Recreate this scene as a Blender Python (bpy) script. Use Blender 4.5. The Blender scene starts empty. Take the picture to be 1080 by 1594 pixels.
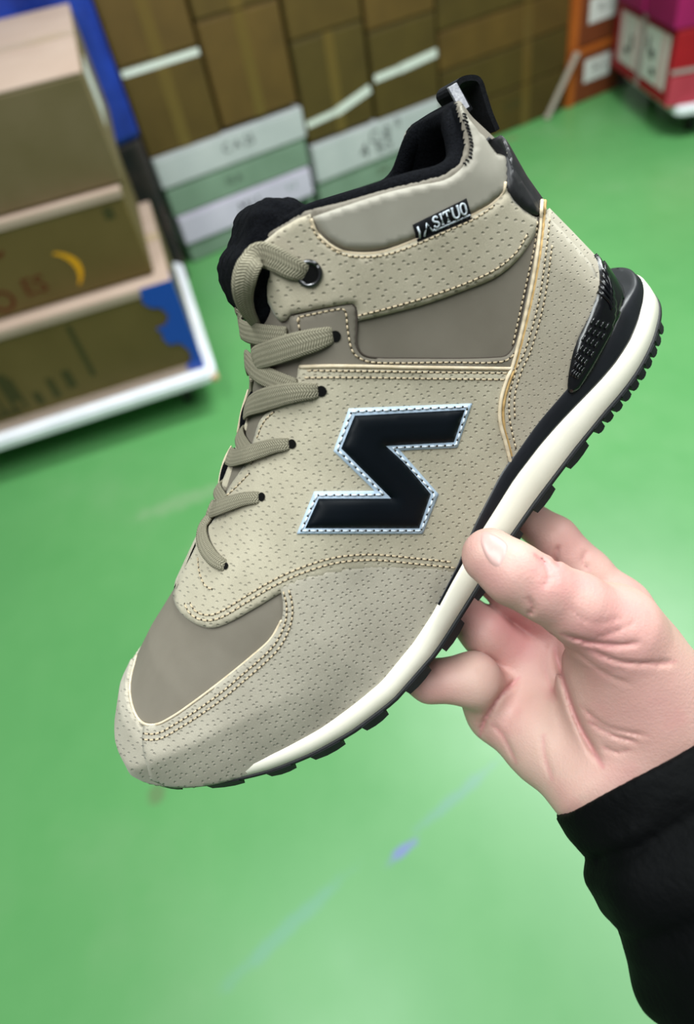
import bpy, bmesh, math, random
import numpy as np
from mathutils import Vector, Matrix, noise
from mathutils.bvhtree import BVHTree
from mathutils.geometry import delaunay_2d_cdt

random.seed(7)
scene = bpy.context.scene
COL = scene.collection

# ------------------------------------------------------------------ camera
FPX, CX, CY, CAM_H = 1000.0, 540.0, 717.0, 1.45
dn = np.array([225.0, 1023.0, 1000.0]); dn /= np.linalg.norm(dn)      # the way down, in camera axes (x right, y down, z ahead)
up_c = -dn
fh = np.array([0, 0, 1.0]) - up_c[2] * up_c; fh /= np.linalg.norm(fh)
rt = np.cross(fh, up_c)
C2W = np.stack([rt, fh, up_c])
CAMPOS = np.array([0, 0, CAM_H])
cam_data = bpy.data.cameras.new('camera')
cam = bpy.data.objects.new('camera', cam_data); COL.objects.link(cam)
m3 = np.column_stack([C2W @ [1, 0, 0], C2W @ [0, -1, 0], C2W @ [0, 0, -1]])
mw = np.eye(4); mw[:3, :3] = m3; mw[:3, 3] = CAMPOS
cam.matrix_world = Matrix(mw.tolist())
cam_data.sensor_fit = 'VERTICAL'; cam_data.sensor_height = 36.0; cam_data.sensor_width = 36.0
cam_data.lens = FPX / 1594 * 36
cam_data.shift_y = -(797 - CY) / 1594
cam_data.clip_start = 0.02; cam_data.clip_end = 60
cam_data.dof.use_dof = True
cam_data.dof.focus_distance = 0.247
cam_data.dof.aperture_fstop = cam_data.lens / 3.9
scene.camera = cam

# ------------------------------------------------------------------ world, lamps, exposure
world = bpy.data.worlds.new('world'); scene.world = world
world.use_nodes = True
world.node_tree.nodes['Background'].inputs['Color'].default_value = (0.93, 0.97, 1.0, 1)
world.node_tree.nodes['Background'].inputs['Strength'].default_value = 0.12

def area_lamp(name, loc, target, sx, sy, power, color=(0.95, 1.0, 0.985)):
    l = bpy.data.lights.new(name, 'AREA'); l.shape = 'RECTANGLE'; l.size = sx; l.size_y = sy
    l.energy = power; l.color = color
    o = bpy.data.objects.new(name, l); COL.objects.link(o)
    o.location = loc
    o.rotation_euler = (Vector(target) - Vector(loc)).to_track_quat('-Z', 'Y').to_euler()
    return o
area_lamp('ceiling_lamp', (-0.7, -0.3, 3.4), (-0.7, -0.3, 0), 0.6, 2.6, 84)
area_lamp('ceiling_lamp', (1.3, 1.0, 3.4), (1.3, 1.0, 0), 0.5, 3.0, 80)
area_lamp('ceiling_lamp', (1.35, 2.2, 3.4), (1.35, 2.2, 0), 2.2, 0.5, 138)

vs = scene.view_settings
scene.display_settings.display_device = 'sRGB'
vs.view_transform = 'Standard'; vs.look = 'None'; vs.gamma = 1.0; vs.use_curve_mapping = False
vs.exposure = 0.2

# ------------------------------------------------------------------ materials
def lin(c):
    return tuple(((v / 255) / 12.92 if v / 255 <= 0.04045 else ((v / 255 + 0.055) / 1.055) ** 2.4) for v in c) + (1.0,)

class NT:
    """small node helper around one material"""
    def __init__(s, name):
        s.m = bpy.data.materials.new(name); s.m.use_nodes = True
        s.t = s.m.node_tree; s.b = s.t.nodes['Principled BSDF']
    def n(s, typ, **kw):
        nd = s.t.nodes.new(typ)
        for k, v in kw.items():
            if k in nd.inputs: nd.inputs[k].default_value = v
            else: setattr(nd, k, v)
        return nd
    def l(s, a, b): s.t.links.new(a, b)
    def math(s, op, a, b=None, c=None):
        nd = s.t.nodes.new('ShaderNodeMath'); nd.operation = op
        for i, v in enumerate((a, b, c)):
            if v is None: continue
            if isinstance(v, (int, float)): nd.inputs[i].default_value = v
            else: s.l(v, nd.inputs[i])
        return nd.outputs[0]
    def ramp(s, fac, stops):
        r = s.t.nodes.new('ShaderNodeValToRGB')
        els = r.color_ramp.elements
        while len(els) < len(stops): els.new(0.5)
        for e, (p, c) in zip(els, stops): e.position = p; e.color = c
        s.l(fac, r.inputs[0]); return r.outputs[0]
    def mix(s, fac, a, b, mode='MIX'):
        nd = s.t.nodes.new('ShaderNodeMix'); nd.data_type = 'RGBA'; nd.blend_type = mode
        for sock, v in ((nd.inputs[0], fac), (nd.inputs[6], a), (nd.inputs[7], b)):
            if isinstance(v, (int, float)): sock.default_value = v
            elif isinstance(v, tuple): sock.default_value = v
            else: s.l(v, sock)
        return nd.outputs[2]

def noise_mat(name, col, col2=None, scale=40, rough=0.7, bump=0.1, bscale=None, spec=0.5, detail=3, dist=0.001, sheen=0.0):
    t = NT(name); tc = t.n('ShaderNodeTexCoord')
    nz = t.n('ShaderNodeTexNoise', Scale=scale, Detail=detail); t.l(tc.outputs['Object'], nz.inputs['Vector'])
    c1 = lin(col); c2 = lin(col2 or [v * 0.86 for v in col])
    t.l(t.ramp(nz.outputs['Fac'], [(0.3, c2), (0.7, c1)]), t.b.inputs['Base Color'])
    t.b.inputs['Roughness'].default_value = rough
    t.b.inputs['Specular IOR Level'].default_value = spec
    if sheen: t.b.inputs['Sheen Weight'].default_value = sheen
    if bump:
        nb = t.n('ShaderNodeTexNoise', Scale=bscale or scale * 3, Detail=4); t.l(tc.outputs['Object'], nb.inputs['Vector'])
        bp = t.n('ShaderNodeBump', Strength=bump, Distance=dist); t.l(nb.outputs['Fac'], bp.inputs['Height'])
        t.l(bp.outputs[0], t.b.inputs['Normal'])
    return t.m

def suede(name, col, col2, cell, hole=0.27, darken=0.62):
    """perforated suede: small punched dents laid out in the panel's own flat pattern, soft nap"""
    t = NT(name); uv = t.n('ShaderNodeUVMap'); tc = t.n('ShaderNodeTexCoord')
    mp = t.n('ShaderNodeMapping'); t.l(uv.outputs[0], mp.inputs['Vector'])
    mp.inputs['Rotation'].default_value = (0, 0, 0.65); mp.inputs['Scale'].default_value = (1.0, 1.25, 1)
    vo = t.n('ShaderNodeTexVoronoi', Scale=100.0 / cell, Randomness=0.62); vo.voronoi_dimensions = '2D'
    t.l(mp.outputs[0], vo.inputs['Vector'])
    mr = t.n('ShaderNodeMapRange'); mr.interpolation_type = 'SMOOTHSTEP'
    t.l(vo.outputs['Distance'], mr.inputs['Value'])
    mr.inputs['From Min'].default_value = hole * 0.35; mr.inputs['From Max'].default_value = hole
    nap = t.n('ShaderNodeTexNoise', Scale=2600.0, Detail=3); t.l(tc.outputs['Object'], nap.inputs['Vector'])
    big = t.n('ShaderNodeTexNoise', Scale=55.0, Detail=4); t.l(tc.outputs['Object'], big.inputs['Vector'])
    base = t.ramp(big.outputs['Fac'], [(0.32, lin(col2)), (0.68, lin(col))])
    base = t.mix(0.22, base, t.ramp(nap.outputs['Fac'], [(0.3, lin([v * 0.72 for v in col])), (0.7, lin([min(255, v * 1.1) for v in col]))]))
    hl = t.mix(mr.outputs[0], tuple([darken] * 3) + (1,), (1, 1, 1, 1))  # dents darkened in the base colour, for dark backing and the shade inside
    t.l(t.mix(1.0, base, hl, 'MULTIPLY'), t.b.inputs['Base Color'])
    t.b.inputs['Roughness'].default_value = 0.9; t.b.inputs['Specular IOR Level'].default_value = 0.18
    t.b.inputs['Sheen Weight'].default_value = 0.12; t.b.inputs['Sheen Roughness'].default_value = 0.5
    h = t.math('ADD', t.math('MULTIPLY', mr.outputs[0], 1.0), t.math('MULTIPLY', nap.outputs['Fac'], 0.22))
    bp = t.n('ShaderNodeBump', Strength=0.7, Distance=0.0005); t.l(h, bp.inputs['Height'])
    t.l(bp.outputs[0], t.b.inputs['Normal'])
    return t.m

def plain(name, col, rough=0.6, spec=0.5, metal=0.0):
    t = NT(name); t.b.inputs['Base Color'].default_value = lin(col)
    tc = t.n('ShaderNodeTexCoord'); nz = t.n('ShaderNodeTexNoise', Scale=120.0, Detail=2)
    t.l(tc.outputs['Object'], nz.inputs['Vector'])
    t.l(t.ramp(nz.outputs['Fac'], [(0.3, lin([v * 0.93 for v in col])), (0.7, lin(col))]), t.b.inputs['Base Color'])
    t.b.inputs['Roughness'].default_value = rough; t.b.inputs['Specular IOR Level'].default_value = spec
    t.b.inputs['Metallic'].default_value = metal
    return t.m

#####

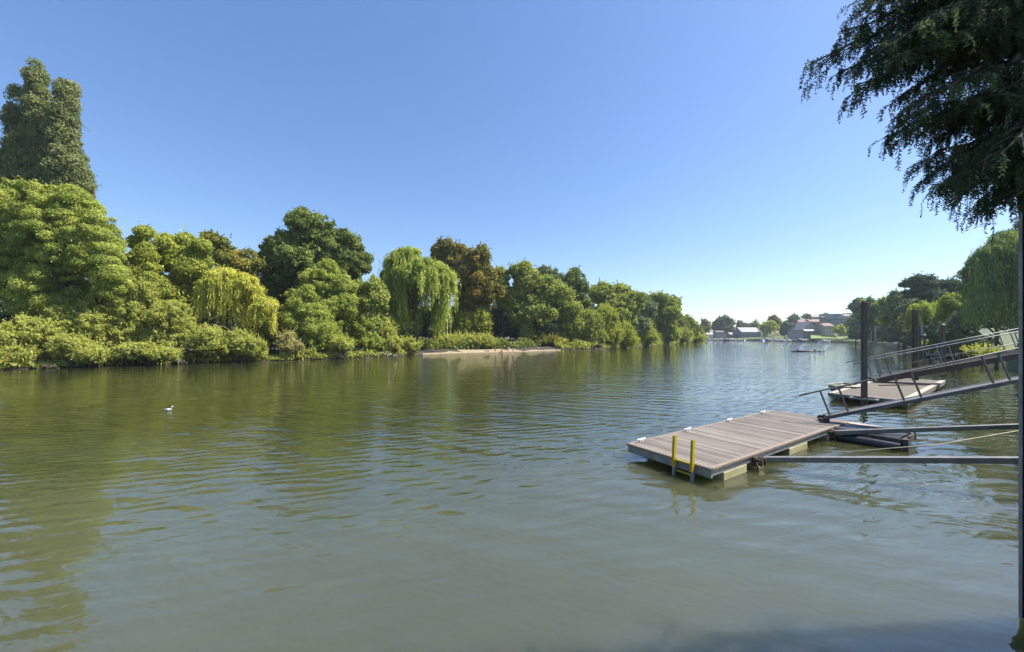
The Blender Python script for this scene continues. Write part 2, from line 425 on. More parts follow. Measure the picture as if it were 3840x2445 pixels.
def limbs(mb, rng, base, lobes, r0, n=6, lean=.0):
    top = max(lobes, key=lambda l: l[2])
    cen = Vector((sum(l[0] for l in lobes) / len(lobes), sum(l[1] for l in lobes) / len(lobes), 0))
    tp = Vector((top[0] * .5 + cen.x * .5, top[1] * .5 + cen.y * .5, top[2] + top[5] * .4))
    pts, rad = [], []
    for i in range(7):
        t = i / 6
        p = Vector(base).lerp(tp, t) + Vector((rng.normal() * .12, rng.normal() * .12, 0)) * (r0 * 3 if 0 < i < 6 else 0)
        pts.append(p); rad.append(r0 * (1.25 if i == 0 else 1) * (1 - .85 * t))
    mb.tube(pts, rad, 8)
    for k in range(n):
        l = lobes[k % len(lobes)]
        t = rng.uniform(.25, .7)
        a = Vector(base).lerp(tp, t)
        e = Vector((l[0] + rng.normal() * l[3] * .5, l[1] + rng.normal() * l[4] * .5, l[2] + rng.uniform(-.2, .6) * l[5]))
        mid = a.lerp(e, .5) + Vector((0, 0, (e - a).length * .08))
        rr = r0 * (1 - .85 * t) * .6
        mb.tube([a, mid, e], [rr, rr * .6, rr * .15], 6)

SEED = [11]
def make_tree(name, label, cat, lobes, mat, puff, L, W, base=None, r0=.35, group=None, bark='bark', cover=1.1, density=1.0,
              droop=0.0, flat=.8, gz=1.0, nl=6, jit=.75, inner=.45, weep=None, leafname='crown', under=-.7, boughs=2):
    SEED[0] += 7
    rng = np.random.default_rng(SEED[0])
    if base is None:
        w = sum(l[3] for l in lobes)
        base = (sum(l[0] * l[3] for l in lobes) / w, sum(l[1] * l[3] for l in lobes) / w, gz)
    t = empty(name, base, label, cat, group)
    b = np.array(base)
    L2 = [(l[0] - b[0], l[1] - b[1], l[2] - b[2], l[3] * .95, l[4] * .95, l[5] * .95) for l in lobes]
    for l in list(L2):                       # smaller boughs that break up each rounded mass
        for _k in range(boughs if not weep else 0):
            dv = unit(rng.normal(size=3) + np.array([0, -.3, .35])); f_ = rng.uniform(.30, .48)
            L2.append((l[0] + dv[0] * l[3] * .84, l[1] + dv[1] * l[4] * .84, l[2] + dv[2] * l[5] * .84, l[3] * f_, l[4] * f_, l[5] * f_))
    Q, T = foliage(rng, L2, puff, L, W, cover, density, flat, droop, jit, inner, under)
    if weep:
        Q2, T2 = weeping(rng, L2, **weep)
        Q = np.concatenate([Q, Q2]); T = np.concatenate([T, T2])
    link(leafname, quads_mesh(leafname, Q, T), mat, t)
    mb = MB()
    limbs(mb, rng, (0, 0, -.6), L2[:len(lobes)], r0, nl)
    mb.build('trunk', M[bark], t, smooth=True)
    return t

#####

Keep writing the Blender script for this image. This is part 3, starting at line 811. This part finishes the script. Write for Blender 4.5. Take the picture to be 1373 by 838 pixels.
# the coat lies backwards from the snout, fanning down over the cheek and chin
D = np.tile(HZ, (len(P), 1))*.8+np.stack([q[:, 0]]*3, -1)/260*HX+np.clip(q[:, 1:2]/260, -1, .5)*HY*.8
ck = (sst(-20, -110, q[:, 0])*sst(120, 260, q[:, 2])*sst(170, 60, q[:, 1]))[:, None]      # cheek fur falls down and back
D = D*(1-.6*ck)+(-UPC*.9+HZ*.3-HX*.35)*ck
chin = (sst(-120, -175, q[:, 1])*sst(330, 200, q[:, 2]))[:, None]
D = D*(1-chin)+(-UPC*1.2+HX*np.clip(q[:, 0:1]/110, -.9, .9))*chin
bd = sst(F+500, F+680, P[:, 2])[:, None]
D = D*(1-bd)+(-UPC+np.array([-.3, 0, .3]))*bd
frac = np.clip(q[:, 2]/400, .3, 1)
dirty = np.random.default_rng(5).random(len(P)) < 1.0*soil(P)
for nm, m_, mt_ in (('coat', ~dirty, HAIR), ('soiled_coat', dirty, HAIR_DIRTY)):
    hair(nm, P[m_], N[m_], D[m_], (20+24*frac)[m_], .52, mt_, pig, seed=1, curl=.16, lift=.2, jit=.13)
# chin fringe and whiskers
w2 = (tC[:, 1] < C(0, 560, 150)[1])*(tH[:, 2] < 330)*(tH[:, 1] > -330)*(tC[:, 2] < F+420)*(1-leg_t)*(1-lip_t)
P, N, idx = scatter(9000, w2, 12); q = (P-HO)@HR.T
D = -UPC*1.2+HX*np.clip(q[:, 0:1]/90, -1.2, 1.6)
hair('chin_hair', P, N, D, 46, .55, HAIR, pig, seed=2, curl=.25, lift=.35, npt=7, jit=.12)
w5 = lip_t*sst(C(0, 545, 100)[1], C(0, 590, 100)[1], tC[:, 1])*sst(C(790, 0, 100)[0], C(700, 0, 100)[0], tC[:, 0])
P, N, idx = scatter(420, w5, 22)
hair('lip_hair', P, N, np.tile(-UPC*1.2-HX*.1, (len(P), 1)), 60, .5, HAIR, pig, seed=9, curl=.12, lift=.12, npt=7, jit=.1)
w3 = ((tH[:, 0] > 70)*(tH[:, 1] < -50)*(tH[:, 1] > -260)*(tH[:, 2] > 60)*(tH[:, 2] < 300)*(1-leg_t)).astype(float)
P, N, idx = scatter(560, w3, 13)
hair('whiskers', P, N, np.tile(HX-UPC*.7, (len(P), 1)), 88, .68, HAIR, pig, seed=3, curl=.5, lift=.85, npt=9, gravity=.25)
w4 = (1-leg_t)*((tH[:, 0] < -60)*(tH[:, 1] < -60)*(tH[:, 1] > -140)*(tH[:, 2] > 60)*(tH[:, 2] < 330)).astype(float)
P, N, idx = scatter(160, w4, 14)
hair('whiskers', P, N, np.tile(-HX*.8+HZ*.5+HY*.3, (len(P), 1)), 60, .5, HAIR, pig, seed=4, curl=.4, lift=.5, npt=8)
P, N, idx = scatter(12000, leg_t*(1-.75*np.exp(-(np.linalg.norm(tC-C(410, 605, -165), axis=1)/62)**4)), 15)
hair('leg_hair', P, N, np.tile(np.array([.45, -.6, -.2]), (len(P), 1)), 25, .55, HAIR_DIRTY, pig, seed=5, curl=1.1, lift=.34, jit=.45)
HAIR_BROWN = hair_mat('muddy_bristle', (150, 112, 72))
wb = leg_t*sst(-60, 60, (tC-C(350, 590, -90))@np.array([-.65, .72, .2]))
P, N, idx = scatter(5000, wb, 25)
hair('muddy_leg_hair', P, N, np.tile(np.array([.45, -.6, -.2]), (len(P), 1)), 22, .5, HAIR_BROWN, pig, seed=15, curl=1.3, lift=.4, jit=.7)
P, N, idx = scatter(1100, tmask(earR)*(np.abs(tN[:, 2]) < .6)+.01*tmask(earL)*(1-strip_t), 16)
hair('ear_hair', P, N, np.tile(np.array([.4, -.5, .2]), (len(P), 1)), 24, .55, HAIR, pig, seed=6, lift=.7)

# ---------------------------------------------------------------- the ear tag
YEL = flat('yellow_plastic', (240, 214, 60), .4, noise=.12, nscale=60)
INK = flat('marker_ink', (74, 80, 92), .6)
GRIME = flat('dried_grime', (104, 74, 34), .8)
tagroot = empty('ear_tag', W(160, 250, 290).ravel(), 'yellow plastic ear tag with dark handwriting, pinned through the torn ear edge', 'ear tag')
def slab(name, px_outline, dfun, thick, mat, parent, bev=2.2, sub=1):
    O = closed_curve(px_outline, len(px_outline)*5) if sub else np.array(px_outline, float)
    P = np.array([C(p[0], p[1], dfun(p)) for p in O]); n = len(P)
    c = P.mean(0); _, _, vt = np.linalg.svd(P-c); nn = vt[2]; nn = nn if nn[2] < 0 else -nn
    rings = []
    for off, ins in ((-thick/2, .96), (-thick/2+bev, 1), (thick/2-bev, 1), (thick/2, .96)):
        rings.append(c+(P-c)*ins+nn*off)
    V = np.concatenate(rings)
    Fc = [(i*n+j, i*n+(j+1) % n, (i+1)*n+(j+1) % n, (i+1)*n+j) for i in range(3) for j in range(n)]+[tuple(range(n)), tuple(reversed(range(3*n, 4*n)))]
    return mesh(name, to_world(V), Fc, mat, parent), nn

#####

Nothing but the lines from the one containing "Recreate this scene" through the one containing "COL = scene.collection" should be echoed, each exactly as it stands; pictures are excluded.

Recreate this scene as a Blender Python (bpy) script. Use Blender 4.5. The Blender scene starts empty. Take the picture to be 1080 by 1594 pixels.
import bpy, bmesh, math, random
import numpy as np
from mathutils import Vector, Matrix, noise
from mathutils.bvhtree import BVHTree
from mathutils.geometry import delaunay_2d_cdt

random.seed(7)
scene = bpy.context.scene
COL = scene.collection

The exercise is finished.